**WHAT YOU WILL DO:** Find the lines with the string "Write" and return them.

**RECORD EXCERPTS:**

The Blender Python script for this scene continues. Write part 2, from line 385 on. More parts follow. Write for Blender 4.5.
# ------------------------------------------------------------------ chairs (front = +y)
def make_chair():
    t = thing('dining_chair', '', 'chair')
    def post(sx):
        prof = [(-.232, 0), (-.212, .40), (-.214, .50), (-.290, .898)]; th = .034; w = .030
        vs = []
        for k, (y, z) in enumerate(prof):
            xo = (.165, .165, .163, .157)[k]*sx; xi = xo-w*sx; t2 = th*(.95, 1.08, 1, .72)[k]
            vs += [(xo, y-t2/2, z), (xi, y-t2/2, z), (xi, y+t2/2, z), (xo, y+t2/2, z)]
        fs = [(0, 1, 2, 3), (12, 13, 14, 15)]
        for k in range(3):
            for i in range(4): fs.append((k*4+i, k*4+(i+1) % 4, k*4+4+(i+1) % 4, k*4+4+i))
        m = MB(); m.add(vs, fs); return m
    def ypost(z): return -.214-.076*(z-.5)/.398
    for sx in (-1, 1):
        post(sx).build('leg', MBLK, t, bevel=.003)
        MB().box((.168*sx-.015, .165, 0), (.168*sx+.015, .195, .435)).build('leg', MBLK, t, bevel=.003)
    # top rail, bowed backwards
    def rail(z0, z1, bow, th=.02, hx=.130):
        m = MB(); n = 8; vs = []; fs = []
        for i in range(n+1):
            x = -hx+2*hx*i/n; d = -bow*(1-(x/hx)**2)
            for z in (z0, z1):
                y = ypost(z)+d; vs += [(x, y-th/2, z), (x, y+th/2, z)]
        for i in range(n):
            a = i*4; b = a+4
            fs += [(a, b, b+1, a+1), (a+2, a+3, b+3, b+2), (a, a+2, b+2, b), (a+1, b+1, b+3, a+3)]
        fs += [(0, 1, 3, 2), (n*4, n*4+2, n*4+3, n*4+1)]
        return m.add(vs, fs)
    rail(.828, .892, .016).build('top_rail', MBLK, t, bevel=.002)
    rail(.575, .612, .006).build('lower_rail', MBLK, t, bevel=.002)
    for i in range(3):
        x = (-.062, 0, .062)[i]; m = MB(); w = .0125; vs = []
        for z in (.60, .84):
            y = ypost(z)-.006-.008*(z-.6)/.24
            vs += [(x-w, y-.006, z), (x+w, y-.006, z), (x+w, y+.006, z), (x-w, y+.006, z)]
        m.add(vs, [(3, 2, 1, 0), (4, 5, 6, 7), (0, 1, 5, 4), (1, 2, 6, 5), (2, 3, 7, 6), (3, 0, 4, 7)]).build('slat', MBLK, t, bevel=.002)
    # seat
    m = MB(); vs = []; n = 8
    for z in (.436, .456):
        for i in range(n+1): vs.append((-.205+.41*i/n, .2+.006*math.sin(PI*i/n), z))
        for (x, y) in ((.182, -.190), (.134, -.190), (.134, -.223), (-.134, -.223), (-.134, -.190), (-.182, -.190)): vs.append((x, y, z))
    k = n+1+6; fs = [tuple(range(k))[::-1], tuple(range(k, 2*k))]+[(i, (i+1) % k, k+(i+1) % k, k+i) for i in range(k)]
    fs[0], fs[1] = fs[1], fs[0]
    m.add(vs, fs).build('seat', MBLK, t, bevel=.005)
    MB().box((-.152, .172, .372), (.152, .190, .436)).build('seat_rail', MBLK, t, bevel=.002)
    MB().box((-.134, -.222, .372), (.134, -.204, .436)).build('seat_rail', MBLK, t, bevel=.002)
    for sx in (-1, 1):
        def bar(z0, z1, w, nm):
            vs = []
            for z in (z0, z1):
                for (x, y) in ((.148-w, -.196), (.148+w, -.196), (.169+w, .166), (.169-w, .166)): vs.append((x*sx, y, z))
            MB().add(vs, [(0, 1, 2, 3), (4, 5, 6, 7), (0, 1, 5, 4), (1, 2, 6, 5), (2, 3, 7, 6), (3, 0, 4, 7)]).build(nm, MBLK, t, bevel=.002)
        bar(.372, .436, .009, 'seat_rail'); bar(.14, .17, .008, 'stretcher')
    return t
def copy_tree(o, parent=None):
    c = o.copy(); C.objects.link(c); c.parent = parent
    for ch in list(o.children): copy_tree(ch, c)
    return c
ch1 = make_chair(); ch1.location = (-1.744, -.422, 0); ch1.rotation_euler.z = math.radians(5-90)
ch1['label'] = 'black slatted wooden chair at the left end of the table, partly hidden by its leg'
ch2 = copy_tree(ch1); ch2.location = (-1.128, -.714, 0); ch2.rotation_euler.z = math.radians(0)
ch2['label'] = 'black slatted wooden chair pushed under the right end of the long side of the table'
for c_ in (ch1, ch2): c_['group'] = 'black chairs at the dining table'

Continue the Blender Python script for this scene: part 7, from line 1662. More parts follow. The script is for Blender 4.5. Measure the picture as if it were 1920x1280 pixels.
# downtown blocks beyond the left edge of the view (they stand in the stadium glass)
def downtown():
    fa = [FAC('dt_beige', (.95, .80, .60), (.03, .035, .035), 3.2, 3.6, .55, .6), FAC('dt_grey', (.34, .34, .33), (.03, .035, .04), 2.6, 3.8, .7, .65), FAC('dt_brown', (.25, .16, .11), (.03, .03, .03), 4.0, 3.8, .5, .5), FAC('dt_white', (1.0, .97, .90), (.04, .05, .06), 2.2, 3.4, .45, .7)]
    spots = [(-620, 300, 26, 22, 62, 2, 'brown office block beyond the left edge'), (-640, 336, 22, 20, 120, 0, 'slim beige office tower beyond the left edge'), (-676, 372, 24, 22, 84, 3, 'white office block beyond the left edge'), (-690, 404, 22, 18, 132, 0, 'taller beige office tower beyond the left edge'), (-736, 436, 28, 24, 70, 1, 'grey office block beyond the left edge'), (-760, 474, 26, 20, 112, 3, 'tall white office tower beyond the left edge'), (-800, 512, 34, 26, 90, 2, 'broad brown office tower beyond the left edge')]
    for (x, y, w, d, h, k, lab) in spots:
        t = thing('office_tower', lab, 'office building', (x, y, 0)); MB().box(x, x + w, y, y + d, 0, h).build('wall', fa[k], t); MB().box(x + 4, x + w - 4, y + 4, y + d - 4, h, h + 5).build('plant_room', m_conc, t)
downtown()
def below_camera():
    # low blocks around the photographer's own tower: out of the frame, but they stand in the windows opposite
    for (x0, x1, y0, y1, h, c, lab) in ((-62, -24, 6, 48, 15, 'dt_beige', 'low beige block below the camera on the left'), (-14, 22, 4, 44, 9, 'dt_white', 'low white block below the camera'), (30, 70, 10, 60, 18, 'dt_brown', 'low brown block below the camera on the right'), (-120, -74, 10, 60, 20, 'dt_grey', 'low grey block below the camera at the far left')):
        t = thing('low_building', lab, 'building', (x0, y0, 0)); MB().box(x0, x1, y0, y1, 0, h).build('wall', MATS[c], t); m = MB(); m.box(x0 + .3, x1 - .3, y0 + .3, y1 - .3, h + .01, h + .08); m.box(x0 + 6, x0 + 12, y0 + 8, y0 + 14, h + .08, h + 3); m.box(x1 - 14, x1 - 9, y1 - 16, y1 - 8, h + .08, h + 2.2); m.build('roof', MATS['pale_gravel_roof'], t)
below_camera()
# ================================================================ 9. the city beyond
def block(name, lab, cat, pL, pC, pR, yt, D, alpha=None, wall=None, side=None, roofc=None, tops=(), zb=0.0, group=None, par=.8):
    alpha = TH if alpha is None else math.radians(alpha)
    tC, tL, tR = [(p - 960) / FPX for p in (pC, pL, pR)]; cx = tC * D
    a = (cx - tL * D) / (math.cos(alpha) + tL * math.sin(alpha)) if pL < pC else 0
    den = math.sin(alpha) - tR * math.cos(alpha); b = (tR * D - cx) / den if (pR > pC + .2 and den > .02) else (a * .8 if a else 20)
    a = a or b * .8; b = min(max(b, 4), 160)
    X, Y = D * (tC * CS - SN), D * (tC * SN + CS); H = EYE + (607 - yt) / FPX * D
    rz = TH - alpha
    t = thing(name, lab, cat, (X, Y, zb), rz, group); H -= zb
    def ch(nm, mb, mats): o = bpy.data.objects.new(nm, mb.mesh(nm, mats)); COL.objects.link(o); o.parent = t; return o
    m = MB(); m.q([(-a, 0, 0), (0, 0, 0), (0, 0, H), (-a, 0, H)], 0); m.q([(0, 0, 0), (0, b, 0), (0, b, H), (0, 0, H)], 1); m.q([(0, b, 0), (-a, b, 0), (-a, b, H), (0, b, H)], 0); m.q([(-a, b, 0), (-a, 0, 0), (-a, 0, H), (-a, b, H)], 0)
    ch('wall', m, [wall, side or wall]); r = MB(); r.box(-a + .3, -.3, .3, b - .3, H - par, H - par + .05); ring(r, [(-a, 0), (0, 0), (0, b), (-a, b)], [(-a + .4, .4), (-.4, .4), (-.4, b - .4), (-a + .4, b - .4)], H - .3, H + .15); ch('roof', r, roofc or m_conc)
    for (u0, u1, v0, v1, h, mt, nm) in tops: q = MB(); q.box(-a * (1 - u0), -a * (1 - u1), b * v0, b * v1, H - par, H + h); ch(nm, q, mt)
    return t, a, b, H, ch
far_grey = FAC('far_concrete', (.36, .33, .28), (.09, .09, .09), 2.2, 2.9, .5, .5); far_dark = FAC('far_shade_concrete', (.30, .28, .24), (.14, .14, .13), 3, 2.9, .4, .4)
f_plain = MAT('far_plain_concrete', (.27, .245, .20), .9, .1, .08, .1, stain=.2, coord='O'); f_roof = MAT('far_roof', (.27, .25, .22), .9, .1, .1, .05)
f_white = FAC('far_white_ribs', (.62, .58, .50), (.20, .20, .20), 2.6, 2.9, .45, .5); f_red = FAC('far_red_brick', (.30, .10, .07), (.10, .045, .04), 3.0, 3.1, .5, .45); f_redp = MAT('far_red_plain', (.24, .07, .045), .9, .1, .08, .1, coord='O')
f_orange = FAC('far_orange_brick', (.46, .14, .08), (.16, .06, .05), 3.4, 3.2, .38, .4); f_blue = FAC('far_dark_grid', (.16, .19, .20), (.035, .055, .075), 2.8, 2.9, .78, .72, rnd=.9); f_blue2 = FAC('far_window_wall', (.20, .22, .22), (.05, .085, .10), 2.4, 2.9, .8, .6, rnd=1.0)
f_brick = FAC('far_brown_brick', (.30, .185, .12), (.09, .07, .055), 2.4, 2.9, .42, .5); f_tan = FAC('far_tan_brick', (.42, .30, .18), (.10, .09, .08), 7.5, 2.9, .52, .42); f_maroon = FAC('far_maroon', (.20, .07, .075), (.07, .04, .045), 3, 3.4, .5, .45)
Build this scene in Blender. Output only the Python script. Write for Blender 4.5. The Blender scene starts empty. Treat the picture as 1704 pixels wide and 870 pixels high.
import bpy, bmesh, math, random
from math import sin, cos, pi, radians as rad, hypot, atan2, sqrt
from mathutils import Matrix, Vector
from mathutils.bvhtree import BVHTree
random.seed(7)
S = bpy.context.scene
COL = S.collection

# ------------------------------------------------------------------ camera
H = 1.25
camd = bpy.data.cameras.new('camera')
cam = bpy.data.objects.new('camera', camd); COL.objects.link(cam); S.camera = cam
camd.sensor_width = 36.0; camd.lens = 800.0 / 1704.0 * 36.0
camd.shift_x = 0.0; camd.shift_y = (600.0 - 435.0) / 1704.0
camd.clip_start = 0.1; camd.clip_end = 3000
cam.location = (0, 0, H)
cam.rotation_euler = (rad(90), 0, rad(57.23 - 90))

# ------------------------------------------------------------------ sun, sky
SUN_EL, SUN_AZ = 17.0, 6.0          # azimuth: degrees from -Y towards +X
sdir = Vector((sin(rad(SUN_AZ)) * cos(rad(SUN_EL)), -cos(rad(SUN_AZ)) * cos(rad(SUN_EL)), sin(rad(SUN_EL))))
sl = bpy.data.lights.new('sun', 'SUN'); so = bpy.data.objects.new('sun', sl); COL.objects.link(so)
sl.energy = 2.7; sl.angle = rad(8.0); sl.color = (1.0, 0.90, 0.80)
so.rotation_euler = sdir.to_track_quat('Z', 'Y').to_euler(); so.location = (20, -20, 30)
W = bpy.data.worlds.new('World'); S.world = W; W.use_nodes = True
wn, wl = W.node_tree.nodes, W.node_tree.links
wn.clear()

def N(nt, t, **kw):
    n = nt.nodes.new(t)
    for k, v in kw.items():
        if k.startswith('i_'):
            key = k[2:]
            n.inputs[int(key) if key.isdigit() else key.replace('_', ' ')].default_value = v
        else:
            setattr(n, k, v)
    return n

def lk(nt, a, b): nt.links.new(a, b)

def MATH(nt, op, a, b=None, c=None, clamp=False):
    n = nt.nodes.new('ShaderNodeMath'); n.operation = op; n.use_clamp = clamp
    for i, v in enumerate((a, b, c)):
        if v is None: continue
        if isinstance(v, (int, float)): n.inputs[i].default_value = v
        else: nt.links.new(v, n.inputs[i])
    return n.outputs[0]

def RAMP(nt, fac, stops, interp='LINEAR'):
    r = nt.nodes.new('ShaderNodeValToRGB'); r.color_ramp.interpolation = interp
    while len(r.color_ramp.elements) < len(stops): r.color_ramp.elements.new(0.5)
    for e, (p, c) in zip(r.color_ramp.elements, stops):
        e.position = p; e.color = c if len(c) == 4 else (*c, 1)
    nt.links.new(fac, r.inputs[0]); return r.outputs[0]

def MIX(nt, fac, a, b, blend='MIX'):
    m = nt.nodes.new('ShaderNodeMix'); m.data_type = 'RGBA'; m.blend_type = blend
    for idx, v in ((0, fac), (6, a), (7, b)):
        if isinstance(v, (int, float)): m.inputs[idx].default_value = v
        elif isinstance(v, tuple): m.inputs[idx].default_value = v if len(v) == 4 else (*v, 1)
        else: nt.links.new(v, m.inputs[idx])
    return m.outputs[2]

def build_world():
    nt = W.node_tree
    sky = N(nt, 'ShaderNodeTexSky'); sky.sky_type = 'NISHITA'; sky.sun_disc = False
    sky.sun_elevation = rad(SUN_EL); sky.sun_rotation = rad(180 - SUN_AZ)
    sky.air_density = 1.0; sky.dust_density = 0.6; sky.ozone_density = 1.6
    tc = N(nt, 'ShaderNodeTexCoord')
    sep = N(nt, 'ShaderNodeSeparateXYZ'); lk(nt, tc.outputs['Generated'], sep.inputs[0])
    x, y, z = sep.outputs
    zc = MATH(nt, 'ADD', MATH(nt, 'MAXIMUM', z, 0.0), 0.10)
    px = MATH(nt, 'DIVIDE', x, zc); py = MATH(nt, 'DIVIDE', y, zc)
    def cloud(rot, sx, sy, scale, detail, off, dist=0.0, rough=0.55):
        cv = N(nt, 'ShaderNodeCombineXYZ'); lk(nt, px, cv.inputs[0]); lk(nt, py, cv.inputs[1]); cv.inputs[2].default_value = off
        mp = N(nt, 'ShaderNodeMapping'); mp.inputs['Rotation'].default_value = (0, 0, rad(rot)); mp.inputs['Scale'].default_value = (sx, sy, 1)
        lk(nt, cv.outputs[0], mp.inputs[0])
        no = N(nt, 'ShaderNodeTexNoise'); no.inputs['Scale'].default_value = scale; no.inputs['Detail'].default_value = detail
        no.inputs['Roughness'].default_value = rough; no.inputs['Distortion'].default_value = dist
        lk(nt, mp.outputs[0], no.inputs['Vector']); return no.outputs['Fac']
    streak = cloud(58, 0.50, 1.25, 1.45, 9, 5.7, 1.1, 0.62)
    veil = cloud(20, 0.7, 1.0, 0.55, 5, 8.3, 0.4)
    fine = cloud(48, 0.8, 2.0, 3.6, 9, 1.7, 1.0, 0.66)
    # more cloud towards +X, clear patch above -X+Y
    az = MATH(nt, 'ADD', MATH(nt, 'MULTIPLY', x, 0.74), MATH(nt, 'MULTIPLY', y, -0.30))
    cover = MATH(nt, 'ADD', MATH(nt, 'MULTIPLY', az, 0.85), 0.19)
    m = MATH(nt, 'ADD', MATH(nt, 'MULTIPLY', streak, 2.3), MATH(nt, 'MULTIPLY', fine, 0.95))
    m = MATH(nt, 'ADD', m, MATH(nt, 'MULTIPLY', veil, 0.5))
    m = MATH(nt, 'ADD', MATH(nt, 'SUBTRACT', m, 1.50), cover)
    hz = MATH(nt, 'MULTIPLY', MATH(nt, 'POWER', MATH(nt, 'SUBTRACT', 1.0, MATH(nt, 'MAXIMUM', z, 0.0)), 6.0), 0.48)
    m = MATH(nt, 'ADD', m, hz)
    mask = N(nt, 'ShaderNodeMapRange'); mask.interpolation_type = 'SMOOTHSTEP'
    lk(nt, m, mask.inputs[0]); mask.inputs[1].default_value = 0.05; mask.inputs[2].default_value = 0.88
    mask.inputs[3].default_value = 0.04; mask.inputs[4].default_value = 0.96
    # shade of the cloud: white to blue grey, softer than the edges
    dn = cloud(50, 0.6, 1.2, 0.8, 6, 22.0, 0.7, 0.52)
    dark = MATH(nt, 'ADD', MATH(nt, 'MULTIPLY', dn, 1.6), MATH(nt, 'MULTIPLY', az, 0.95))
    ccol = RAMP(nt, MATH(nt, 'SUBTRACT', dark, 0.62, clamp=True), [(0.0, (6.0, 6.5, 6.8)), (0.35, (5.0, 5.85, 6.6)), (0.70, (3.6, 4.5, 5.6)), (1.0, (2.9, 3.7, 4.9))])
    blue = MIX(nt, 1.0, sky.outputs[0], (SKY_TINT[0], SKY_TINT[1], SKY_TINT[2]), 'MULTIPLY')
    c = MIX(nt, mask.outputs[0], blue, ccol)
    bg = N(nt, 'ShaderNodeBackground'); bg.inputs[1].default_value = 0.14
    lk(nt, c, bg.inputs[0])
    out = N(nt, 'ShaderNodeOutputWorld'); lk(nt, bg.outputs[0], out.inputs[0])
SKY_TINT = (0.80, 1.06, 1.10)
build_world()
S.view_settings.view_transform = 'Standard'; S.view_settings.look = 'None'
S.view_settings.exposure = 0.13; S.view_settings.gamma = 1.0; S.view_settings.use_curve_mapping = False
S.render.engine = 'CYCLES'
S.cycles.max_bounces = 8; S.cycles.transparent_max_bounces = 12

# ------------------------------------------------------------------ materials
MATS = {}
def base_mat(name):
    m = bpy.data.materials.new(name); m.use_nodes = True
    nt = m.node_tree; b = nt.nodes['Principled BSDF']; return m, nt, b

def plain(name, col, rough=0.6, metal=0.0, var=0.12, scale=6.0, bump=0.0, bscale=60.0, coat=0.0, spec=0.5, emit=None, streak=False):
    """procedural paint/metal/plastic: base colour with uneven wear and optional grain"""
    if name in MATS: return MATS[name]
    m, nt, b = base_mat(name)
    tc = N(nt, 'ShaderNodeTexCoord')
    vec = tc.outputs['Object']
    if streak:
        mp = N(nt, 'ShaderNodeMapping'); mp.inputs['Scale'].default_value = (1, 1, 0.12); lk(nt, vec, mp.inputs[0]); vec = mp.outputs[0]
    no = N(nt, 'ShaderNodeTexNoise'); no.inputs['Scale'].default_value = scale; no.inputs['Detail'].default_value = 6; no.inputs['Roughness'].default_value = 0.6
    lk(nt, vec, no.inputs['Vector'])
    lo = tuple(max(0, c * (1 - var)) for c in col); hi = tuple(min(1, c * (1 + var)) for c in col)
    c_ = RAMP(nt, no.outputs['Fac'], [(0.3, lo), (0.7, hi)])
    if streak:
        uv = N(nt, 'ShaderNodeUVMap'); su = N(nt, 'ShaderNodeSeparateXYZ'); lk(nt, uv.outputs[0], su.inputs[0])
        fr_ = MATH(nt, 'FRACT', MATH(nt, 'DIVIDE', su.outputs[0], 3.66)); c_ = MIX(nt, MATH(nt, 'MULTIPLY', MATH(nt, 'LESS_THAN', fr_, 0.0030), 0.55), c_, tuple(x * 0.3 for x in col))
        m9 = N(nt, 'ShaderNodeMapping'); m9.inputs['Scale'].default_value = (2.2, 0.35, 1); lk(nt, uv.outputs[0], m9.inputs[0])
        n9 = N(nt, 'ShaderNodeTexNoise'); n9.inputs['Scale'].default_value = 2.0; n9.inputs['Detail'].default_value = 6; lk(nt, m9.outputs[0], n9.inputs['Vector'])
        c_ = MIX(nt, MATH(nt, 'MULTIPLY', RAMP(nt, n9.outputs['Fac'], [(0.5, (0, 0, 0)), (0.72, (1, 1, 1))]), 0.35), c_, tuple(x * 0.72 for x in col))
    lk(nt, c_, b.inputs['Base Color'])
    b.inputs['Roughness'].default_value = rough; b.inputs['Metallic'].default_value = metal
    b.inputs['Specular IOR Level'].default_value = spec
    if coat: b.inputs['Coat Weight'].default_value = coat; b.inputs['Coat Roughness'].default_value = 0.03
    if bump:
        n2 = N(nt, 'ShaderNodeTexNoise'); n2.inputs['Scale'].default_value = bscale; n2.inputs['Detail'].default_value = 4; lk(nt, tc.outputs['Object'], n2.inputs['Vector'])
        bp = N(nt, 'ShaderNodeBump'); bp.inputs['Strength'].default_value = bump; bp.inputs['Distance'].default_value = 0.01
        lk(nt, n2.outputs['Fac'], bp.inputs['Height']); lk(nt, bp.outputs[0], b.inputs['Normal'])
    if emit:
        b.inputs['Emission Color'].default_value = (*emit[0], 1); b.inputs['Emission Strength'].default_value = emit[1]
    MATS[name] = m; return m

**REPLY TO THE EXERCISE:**
The Blender Python script for this scene continues. Write part 2, from line 385 on. More parts follow. Write for Blender 4.5.
Build this scene in Blender. Output only the Python script. Write for Blender 4.5. The Blender scene starts empty. Treat the picture as 1704 pixels wide and 870 pixels high.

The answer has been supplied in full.